All The Winners From The BFI London Film Festival 2016

09:14:00



Good Morning Lovelies,

I come with some very happy news this morning! The winners of the 2016 BFI London Film Festival have been announced and there have been some amazing choices this year. With the jury providing the best feedback about them and the winners really standing out, the competition was one of the best by far.

I honestly don’t know how they picked out who should win but they did and they are all brilliant. Take a look and see…

Official Competition Award Winner 2016 – Best Film: Certain Women. Directed by Kelly Reichardt.


The film jury said about the film, “In a vibrant year for cinema it was the masterful mise en scène and quiet modesty of this film that determined our choice for Best film. A humane and poignant story that calibrates with startling vulnerability and delicate understatement the isolation, frustrations and loneliness of lives unlived in a quiet corner of rural America”.

First Feature Competition Award Winner 2016 – The Sutherland Award: Julia Ducournau for Raw.


Speaking about Raw, Sarah Gavron said, “It is a film that shocked and surprised us in equal measure. We admired the way the director did something completely unexpected with the genre. We enjoyed the outrageousness of the story-telling and the glee with which events unfolded. We loved the eerie originality of the setting, the dark, dark humour, the great score and the truly distinctive visual language. And the bold charismatic acting of the women at the centre of a film that is both unique and unsettling and will quite literally make some swoon”.

The jury also gave a special commendation to Uda Benyamina's DIVINES for its standout female performance from Oulaya Amamra and for its great energy and veracity.

Documentary Competition Award Winner 2016 – The Grierson Award: Starless Dreams. Directed, produced and written by Mehrdad Oskouei.


About the winner, Louise Osmond commented, “Starless Dreams is the story of young women in a juvenile detention centre in Iran. By that description, you’d imagine a dark film exploring a bleak world of broken young lives. This film was the very opposite of that.
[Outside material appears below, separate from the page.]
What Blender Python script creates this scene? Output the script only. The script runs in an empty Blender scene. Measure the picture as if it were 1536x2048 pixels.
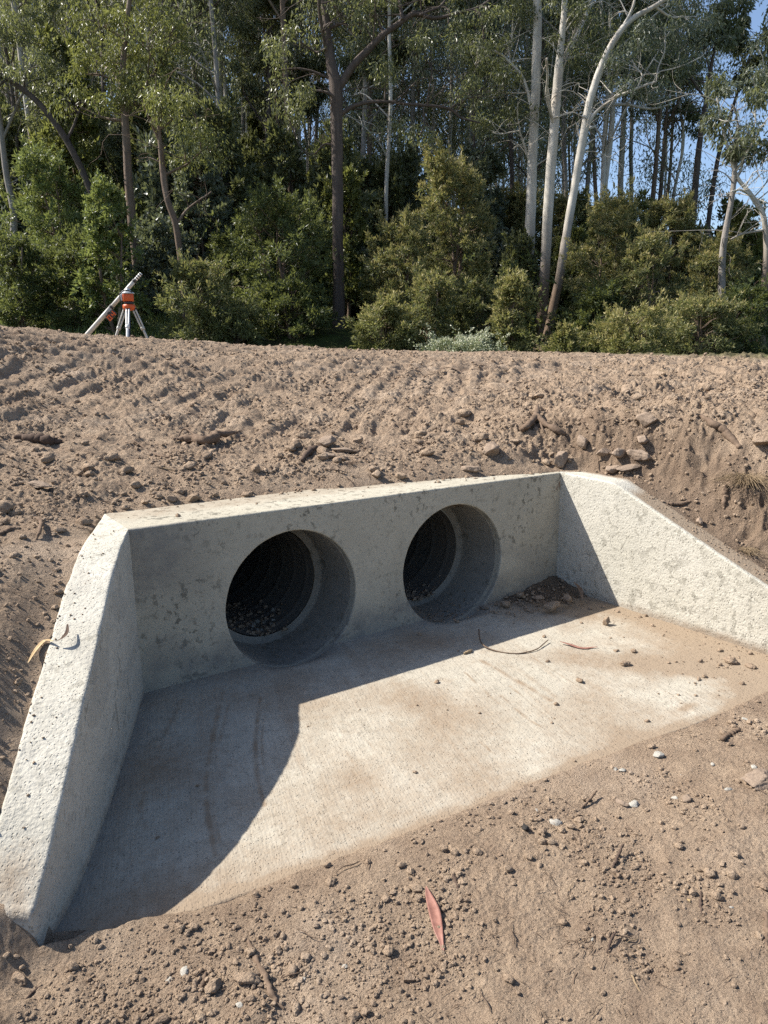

It took us into a world none of us knew anything about - the street kids, thieves and children of crack addicts of Iran - and showed us a place full of humour, life and spirit. Beautifully paced with great characterisation and a very strong sense of place, director Mehrdad Oskouei captured the fears and friendships of these teenagers with such humanity. The profoundly moving irony of the film is that it was in this detention centre, with others like them, that these girls finally found a sense of family and home; you feared for them most the day they were released back into their family’s care. It’s a film that stays with you for a very long time”.

Short Film Competition Award Winner 2016 – Best Short Film Award: 9 Days – From My Window In Aleppo. Directed by Issa Touma, Thomas Vroege and Floor Van De Muelen.


Jury president and Academy-Award®-winner, Mat Kirkby said about the film, “When Syrian photographer Issa Touma decided to pick up his camera and film events from his window in Aleppo, he did not know whether he would be alive to finish the filming. Not only does his documentary show what one person, one camera and a restricted view of an alleyway can do to reveal something as complex, confusing, and terrifying as a civil war, but also it demonstrates the power of film to reach the wider world, and make those of us more fortunate re-assess the freedom we take for granted.”

BFI Fellowship Award Winner 2016:  Steve McQueen


Congratulations to all of the films and winners! I am so sad that the festival is over for another year, but we have so many great films to look forward to now lovelies! Let award season begin!